Furthermore, selling bitcoin incurs transaction fees. These fees are typically paid to miners who validate and include the transaction in the blockchain, and the amount varies depending on factors like network congestion and transaction urgency. Considering these fees is important when assessing the profitability of selling bitcoin, especially for smaller transactions.


  • Liquidity . Immediate access to cash or other cryptocurrencies is provided by selling bitcoin.
  • Diversification . Selling bitcoin helps diversify investment portfolios, reducing risk and increasing potential returns.

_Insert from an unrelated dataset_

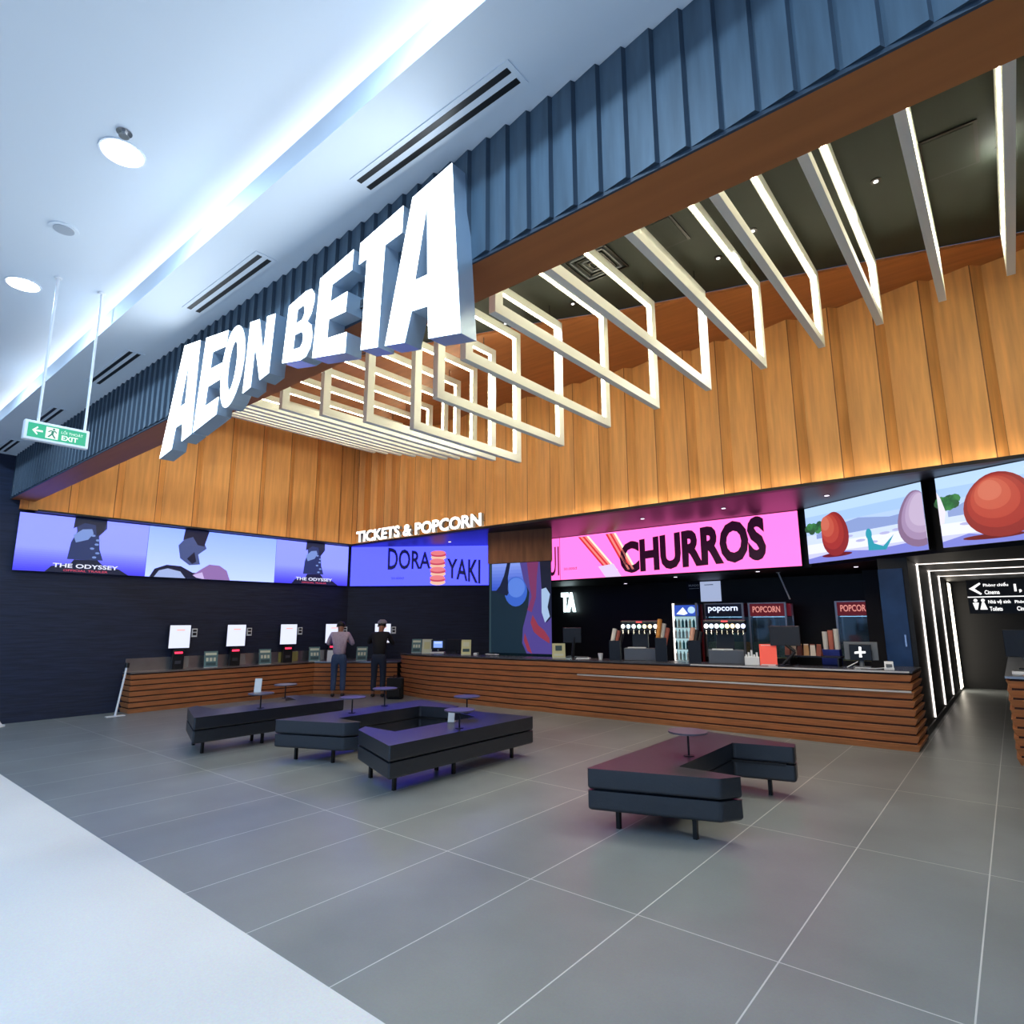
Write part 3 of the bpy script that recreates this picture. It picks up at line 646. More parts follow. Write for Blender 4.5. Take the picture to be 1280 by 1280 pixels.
p.text('Phòng chiếu', .3, .57, .43, .1, wg, 1, .02); p.text('Cinema', .31, .42, .26, .09, wg, 1, .02); p.text('1, 2', .82, .44, .3, .19, wg, 1, .04)
for cx_, tri in ((.13, 0), (.26, 1)):
    p.ell(cx_, .29, .035, .035, wg, 1, 12)
    p.poly([(cx_-.055, .24), (cx_+.055, .24), (cx_+.02, .09), (cx_-.02, .09)] if not tri else [(cx_-.02, .25), (cx_+.02, .25), (cx_+.065, .09), (cx_-.065, .09)], wg, 1)
p.text('Nhà vệ sinh', .35, .2, .38, .1, wg, 1, .02); p.text('Toilets', .36, .06, .22, .09, wg, 1, .02)
p.text('Phòng chiếu', .8, .2, .42, .1, wg, 1, .02); p.text('Cinema', .82, .06, .26, .09, wg, 1, .02)
p.mb.build('lettering', t)
for x in (-.5, 1.3): MB().tube((x, 17.0, 2.44), (x, 17.0, 2.46), .02, M_blk).build('bracket', t)

# ------------------------------------------------------------ benches
BP = [(0, 0), (.93, .33), (1.04, .50), (.54, .5), (.54, 1.70), (1.05, 1.83), (1.02, 2.0), (0, 2.14)]
def bench(ox, oy, sgn, lab, sc=1, sx=1):
    t = thing('lounge_bench', lab, 'bench', (ox, oy, 0), group='black angular lounge benches')
    P = [(a*sgn*sx, c*sc) for a, c in BP]
    for z0, z1, nm in ((.15, .296, 'base_cushion'), (.302, .455, 'seat_cushion')):
        MB().prism(P, z0, z1, M_leather).build(nm, t, True, bevel=.026, seg=4)
    MB().prism([((a-.4)*.93+.4*1, (c-1.0)*.96+1.0) for a, c in [(q[0]*1, q[1]) for q in BP]] if False else [((a*.9+.04)*sgn*sx, (c*.95+.05)*sc) for a, c in BP], .29, .31, M_plas).build('seam_band', t, True)
    for (a, c) in ((.16, .2), (.72, .35), (.16, .98), (.16, 1.92), (.42, .98), (.8, 1.88)):
        MB().box(a*sgn*sx-.016, a*sgn*sx+.016, c*sc-.016, c*sc+.016, 0, .16, M_blk).build('leg', t, True)
    return t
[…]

  • Realizing Profits . Investors can capitalize on price appreciation and secure profits by selling bitcoin.
  • Cash Flow . Because it generates cash, selling bitcoin is useful for covering expenses or making new investments.
  • Risk Mitigation . Selling bitcoin can protect against potential losses in a downturn.
  • Tax Planning . There is a strategic optimization of tax positions associated with selling bitcoin, which can potentially reduce tax liability.


  • Price Volatility . Bitcoin's volatile price can work against sellers, potentially missing out on gains.
  • Transaction Fees . Selling bitcoin incurs platform or exchange transaction fees, reducing overall proceeds.
  • Market Manipulation . The cryptocurrency market is prone to manipulation, requiring caution and monitoring.
  • Security Risks . Storing bitcoin on exchanges or wallets exposes individuals to hacking or theft risks.
  • Regulatory Environment . Regulatory scrutiny or restrictions in certain jurisdictions can affect bitcoin selling.
  • Emotional Decision-Making . Emotional factors during market volatility can influence suboptimal timing of sales.